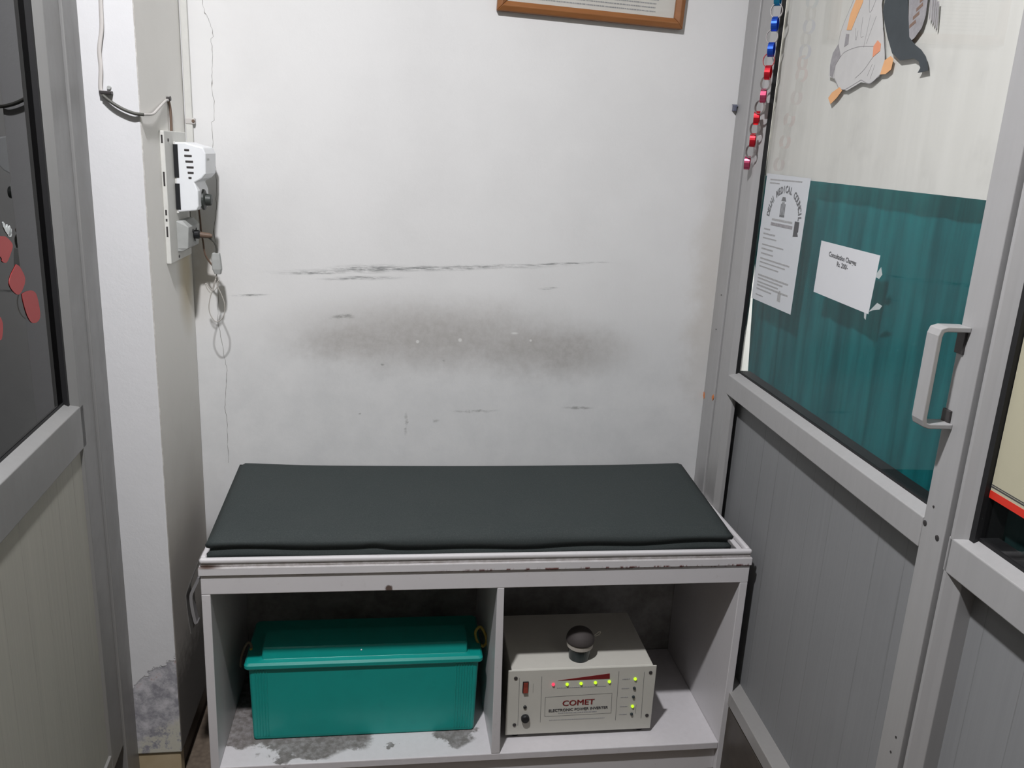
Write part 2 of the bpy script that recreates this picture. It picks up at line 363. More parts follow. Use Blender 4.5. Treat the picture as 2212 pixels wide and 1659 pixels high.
# hairline crack on the back wall
ck = [(-.0285, 1.60), (-.0248, 1.5717), (-.0213, 1.549), (-.0150, 1.537), (-.008, 1.5179), (-.0068, 1.5019), (-.0105, 1.499), (-.0095, 1.47), (-.0115, 1.44), (-.0137, 1.4103), (-.0105, 1.375), (-.0113, 1.3357), (-.0180, 1.331), (-.0171, 1.30), (-.0165, 1.2686), (-.0125, 1.235), (-.0132, 1.1809), (-.017, 1.14), (-.0225, 1.1005), (-.019, 1.03), (-.020, .96), (-.0231, .9029), (-.015, .85), (-.0115, .815), (-.0076, .7835), (-.0105, .75), (-.0135, .72), (-.0153, .6938), (-.0115, .65), (-.0127, .602), (-.012, .54)]
def ribbon(pts, w, seed):
    rnd = random.Random(seed); P = []
    for (a, b), (c, d) in zip(pts, pts[1:]):
        for j in range(4):
            t = j / 4; P.append((a + (c - a) * t + rnd.uniform(-.0012, .0012), b + (d - b) * t))
    mb = MB(); ring = []
    for i, (x, z) in enumerate(P):
        ww = w * (1.0 if i % 9 else 2.4) * rnd.uniform(.35, 1.2); ring.append([(x - ww, -.0003, z), (x + ww, -.0003, z), (x + ww, .0005, z), (x - ww, .0005, z)])
    return mb.loft(ring)
wb['_o'] = (0, 0, 0)
ribbon(ck, .00045, 3).build('crack', M['crack'], wb)

# pillar on the left (side colour lightened to offset its grazing light)
pl = MB().box((-.6, PY, .008), (XC, 0, CEIL)).build('wall_left', [M['pfront'], M['pside']], bevel=.004)
for p in pl.data.polygons:
    if p.normal.x > .9: p.material_index = 1
tag(pl, 'white pillar with paint flaking off its foot, left of the bench', 'pillar', kind='structure')
bl = MB().box((-.6, PY + .004, FLOOR), (XC - .004, PY + .03, .006)).build('baseboard_left', M['tile'], bevel=.002)
tag(bl, 'tan stone skirting tile under the flaking pillar', 'baseboard', kind='structure')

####

Extract all the data above exactly, excluding every picture.

#### [OUTPUT]
Write part 2 of the bpy script that recreates this picture. It picks up at line 363. More parts follow. Use Blender 4.5. Treat the picture as 2212 pixels wide and 1659 pixels high.
# hairline crack on the back wall
ck = [(-.0285, 1.60), (-.0248, 1.5717), (-.0213, 1.549), (-.0150, 1.537), (-.008, 1.5179), (-.0068, 1.5019), (-.0105, 1.499), (-.0095, 1.47), (-.0115, 1.44), (-.0137, 1.4103), (-.0105, 1.375), (-.0113, 1.3357), (-.0180, 1.331), (-.0171, 1.30), (-.0165, 1.2686), (-.0125, 1.235), (-.0132, 1.1809), (-.017, 1.14), (-.0225, 1.1005), (-.019, 1.03), (-.020, .96), (-.0231, .9029), (-.015, .85), (-.0115, .815), (-.0076, .7835), (-.0105, .75), (-.0135, .72), (-.0153, .6938), (-.0115, .65), (-.0127, .602), (-.012, .54)]
def ribbon(pts, w, seed):
    rnd = random.Random(seed); P = []
    for (a, b), (c, d) in zip(pts, pts[1:]):
        for j in range(4):
            t = j / 4; P.append((a + (c - a) * t + rnd.uniform(-.0012, .0012), b + (d - b) * t))
    mb = MB(); ring = []
    for i, (x, z) in enumerate(P):
        ww = w * (1.0 if i % 9 else 2.4) * rnd.uniform(.35, 1.2); ring.append([(x - ww, -.0003, z), (x + ww, -.0003, z), (x + ww, .0005, z), (x - ww, .0005, z)])
    return mb.loft(ring)
wb['_o'] = (0, 0, 0)
ribbon(ck, .00045, 3).build('crack', M['crack'], wb)

# pillar on the left (side colour lightened to offset its grazing light)
pl = MB().box((-.6, PY, .008), (XC, 0, CEIL)).build('wall_left', [M['pfront'], M['pside']], bevel=.004)
for p in pl.data.polygons:
    if p.normal.x > .9: p.material_index = 1
tag(pl, 'white pillar with paint flaking off its foot, left of the bench', 'pillar', kind='structure')
bl = MB().box((-.6, PY + .004, FLOOR), (XC - .004, PY + .03, .006)).build('baseboard_left', M['tile'], bevel=.002)
tag(bl, 'tan stone skirting tile under the flaking pillar', 'baseboard', kind='structure')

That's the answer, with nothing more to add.